Eric Rohmer returned to filmmaking (after a period editing Cahiers du cinéma followed by the relative disappointment of his delayed feature debut) with this short film, the first in a six-part cycle he called the ‘Contes moraux’ (‘Six Moral Tales’). If the story seems somewhat slight (a man pines for an elegant woman, while flirting with a shopgirl), that doesn’t make its execution in any way simplistic. There’s some of that familiar nouvelle vague charm to the location shooting, which all takes place in one neighbourhood, on its grand boulevards, as well as its smaller byways and street market, and there’s charm too in the simplicity of the storyline. Indeed, the narrative pattern of a man in love with two women would be repeated in the later moral tales, but the differences in the women here is telling — Sylvie is a tall woman he passes regularly in the street, who holds herself with a slight hauteur, while Jacqueline (Claudine Soubrier) is a young shop assistant in a bakery who works every day. Our protagonist (played by the producer Barbet Schroeder) thinks he has a shot at Sylvie but he stops seeing her around for a while and, in her absence, makes a romantic move for Jacqueline. It’s significant too that our male protagonist isn’t named, and that the title of this (and most other films in the cycle) is after one of the women. In a sense, the man is a stand-in for the filmmaker and an audience surrogate, but if so, it’s a deeply critical portrait. He may have some success in love, but he’s shallow and frankly a bit creepily stalky too, and his voiceover makes it clear that his motives are pretty flawed. Rohmer’s sympathy is with the boulangère.

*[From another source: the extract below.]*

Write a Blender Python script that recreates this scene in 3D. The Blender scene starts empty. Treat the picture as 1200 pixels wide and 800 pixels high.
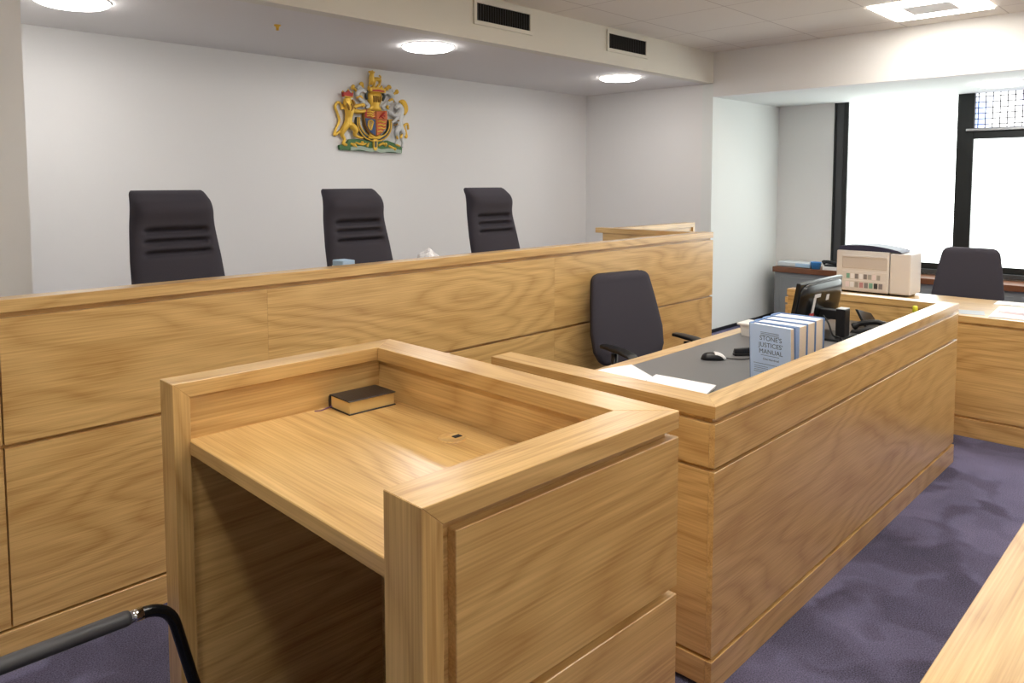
import bpy, bmesh, math, random
from mathutils import Vector, Matrix

random.seed(4)
D = bpy.data
SC = bpy.context.scene
COL = SC.collection
PI = math.pi

# ------------------------------------------------------------------ materials
def srgb(r, g, b):
    f = lambda c: (c / 255) / 12.92 if c <= 10 else (((c / 255) + 0.055) / 1.055) ** 2.4
    return (f(r), f(g), f(b), 1)

class NT:
    def __init__(s, name):
        s.m = D.materials.new(name); s.m.use_nodes = True
        s.t = s.m.node_tree; s.t.nodes.clear()
        s.out = s.n('ShaderNodeOutputMaterial')
    def n(s, typ, **kw):
        nd = s.t.nodes.new(typ)
        for k, v in kw.items():
            if k[0] == 'i' and k[1:].isdigit(): nd.inputs[int(k[1:])].default_value = v
            else: setattr(nd, k, v)
        return nd
    def l(s, a, b): s.t.links.new(a, b)
    def bsdf(s, col=None, rough=.5, metal=0, spec=.5, coat=0):
        b = s.n('ShaderNodeBsdfPrincipled')
        if col: b.inputs['Base Color'].default_value = col
        b.inputs['Roughness'].default_value = rough
        b.inputs['Metallic'].default_value = metal
        b.inputs['Specular IOR Level'].default_value = spec
        b.inputs['Coat Weight'].default_value = coat
        s.l(b.outputs[0], s.out.inputs[0]); s.b = b
        return b
    def ramp(s, fac, stops):
        r = s.n('ShaderNodeValToRGB')
        e = r.color_ramp.elements
        while len(e) < len(stops): e.new(.5)
        for x, (p, c) in zip(e, stops): x.position = p; x.color = c
        s.l(fac, r.inputs[0]); return r.outputs[0]
    def math(s, op, a, b=None, c=None):
        nd = s.n('ShaderNodeMath', operation=op)
        for i, v in enumerate((a, b, c)):
            if v is None: continue
            if isinstance(v, (int, float)): nd.inputs[i].default_value = v
            else: s.l(v, nd.inputs[i])
        return nd.outputs[0]
    def mix(s, fac, a, b, blend='MIX'):
        nd = s.n('ShaderNodeMix', data_type='RGBA', blend_type=blend)
        for i, v in ((0, fac), (6, a), (7, b)):
            if isinstance(v, (int, float, tuple)): nd.inputs[i].default_value = v
            else: s.l(v, nd.inputs[i])
        return nd.outputs[2]
    def bump(s, h, strength=.2, dist=.01):
        bp = s.n('ShaderNodeBump'); bp.inputs['Strength'].default_value = strength
        bp.inputs['Distance'].default_value = dist
        s.l(h, bp.inputs['Height']); s.l(bp.outputs[0], s.b.inputs['Normal'])

def plain(name, col, rough=.5, metal=0, spec=.5, noise=0, nscale=40, bump=0):
    m = NT(name); m.bsdf(col, rough, metal, spec)
    if noise or bump:
        tc = m.n('ShaderNodeTexCoord'); nz = m.n('ShaderNodeTexNoise')
        nz.inputs['Scale'].default_value = nscale; nz.inputs['Detail'].default_value = 4
        m.l(tc.outputs['Object'], nz.inputs['Vector'])
        if noise:
            c = m.mix(m.math('MULTIPLY', nz.outputs[0], noise), col, tuple(x * .6 for x in col[:3]) + (1,))
            m.l(c, m.b.inputs['Base Color'])
        if bump: m.bump(nz.outputs[0], bump, .004)
    return m.m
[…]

(Written on 7 January 2015.)
CRITERION EXTRAS:
- The short film Présentation ou Charlotte et son steak (Presentation, or Charlotte and Her Steak, 1960) is a supplement to The Bakery Girl of Monceau. This is the earliest short film by Rohmer, starring Jean-Luc Godard and filmed apparently in 1951 although not finished until the end of that decade. Like a lot of the early New Wave films, it’s a slight premise, just two people hanging out and talking. She’s waiting for a train to leave, he’s killing time, chatting her up, hoping for something. Slight, but certainly not lacking in interest.
FILM REVIEW: Criterion Collection
Director/Writer Éric Rohmer; Cinematographers Bruno Barbey and Jean-Michel Meurice; Starring Barbet Schroeder, Claudine Soubrier; Length 23 minutes.
Seen at BFI Southbank (NFT3), London, Tuesday 6 January 2015.